Puis reprenant le symbolisme du « carré », il écrit : « Et c’est de poutres carrées1 qu’elle doit être construite, pour figurer la stabilité absolue de la vie des saints ; car, de quelque côté que l’on tourne un carré, il est inébranlable sur lui-même… »
L’Arche de Noé, de 300 coudées sur 50, se compose donc de 6 carrés dont chaque côté mesure 50 coudées. .Et, fait curieux, la croix du Sauveur peut être formée également de 6 carrés : (4 verticaux et 3 horizontaux). Elle symbolise le lien entre le ciel et la terre, et l’unité de tous les hommes.

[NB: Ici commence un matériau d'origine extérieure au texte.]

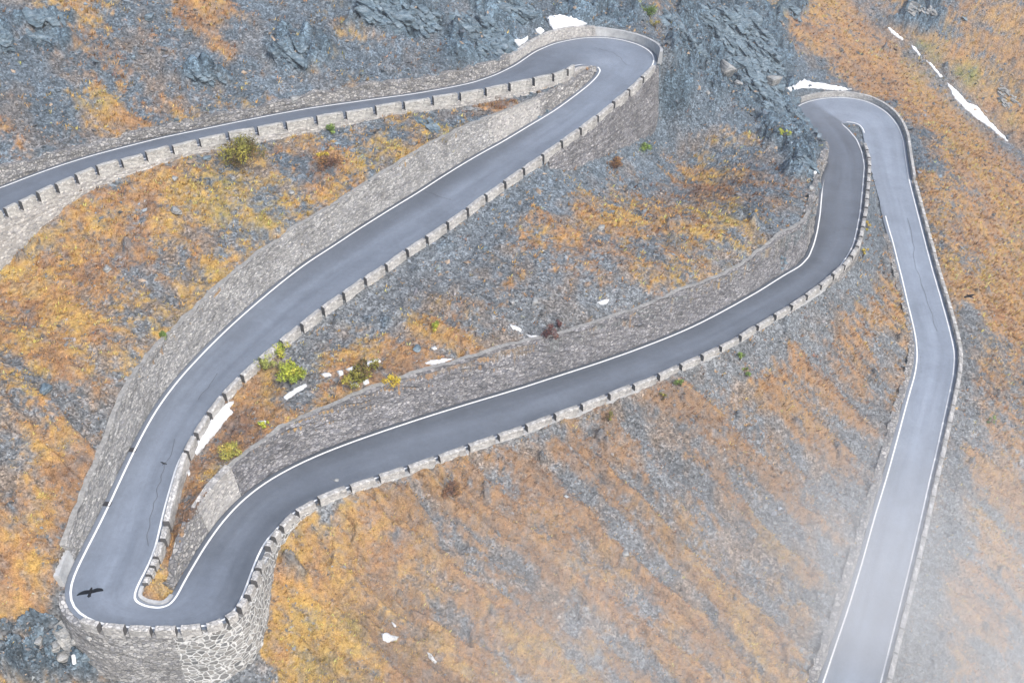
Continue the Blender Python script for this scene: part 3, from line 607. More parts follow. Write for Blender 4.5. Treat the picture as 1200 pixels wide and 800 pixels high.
def run(side,cuts,h,mat,what,a_txt,b_txt,group,gap=.45,hs=None,end_shade=True):
    """blocks between successive cut positions; labelled by their count from the nearer named end"""
    P=PL if side=='L' else PR; n=len(cuts)-1
    for k in range(n):
        sa,sb=cuts[k],cuts[k+1]; ln=max(np.linalg.norm(curve_pt(P,sb)-curve_pt(P,sa)),.6); g=gap/2/ln*(sb-sa)
        if k<(n+1)//2: lab=f'{what}, {ORD[k] if k else "first"} {a_txt}'
        else: lab=f'{what}, {ORD[n-1-k]} {b_txt}'
        if n%2 and k==n//2: lab=f'{what}, {ORD[k]} {a_txt}'
        block(side,sa+g,sb-g,h if hs is None else hs(k),mat,lab,group,end_shade=end_shade)
def cuts(side,uvs,h,lo,hi): return sorted(set(at_f(side,p,h,lo,hi) for p in uvs))
def even(side,i0,i1,step):
    P=PL if side=='L' else PR; s=np.r_[0,np.cumsum(np.linalg.norm(np.diff(P[i0:i1+1],axis=0),axis=1))]; n=int(round(s[-1]/step)); return list(i0+np.interp(np.linspace(0,s[-1],n+1),s,np.arange(len(s))))
g1=[p[:2] for p in R if len(p)>2 and p[1]<263 and p[0]<665]
run('R',[0.]+cuts('R',g1[1:]+[(672,77)],1.1,0,5.3),1.05,M['block_pale'],'pale stone parapet block of the uppermost road','from the picture\'s left edge','before the upper hairpin','parapet blocks of the uppermost road',gap=.48)
g2=[p[:2] for p in L if len(p)>2]+[(209,558),(203,584),(197,610),(191.5,637),(184,662)]
c2=cuts('L',[p for p in g2 if p[1]<532],.8,5.95,12.8)+cuts('L',[(209,558),(203,584),(197,610),(191.5,637),(184,660)],.8,12.8,13.6)
run('L',c2,.9,M['block'],'grey guard block of the second road','below the upper hairpin','above the bottom hairpin\'s island','guard blocks of the second road')
c=even('L',int(c2[-1]),at('L',(163,690),.0,13,14.6),.95)
for k in range(len(c)-1): block('L',c[k]+.1,c[k+1]-.1,[.75,.6,.48,.36,.28,.22,.2][min(k,6)],M['block'],f'stepped end stone by the bottom hairpin island, {ORD[k]} going down','stepped end stones of the hairpin island')
g3=[(97,724),(121,730),(150,731),(180,732.5),(209,733),(237.7,730.5),(261,725.5),(276,714),(285.5,700),(292,684),(297,668),(302,655)]
c3=cuts('R',g3,.8,13.8,18.4)
run('R',c3,.85,M['block'],'weathered parapet block round the bottom hairpin','from its left corner','from the right end of the curve','parapet blocks round the bottom hairpin',gap=.42)
g4=[p[:2] for p in R if len(p)>2 and 300<p[1]<625 and p[0]>320]+[(995,300)]
c4=sorted(set([c3[-1]+1.6]+cuts('R',[(316,632)]+g4,.8,17.5,25)))
c4=[c4[0]]+[q for a,q in zip(c4,c4[1:]) if q-a>1.4]
c4+=even('R',int(c4[-1]),at('R',(1012,168),0,25,27),3.4)[1:]
run('R',c4,.78,M['block'],'grey guard block of the third road','above the bottom hairpin','before the right hairpin','guard blocks of the third road',gap=.55)
c5=even('L',seg(30.32,36)[0],NS-1,3.4)
run('L',c5,.72,M['block'],'grey guard block of the lowest road','below the right hairpin','up from the picture\'s bottom edge','guard blocks of the lowest road',gap=.3,end_shade=False)
# island kerb in the bottom hairpin
s=seg(13.7,16.55); P_=PL[s]+nL[s]*.3
B_=P_.copy(); B_[:,2]-=.3; T_=P_.copy(); T_[:,2]+=.2; wall('kerb',T_,B_,nL[s],.3,M['concrete'],'low curved kerb round the tip of the island in the bottom hairpin','kerb',rough=.01,jag=.01)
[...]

Le lecteur aura remarqué que notre statue se décompose aussi en six parties principales : six têtes. Et l’on passe de l’une à l’autre quand la nature du pouvoir païen change.
Mise en garde de saint Augustin :
Au début du Livre 15 chapitre 27, saint Augustin, en conclusion, nous invite à considérer sérieusement ces symboles : « Et que l’on se garde de croire que ces choses aient été écrites en vain ; que l’on n’y doive chercher qu’un pur récit dépourvu de toute signification allégorique, ou qu’au contraire elles ne représentent aucune réalité historique, mais de simples mots ; ou qu’enfin, quelles qu’elles soient, elles ne renferment aucune prophétie de l’Eglise ».Nous faisons nôtre cet avertissement. Les prophéties éclairent l’histoire. La pierre dont nous venons de parler fait tout sauter. Elle fait éclater les prétentions humaines dominatrices. Cette pierre, comme le grain de sénevé de l’Evangile, est un signe qui couvre toute notre histoire depuis l’Incarnation de Jésus-Christ jusqu’à son Avènement final.
1 Ndlr. Le texte hébreu de la Bible indique, comme matériau de l’Arche, le bois de « Gofer », expression dont le sens propre reste difficile à cerner. Mais les Septante, dans leur version grecque, ont précisé qu’il s’agissait de bois « équarri ».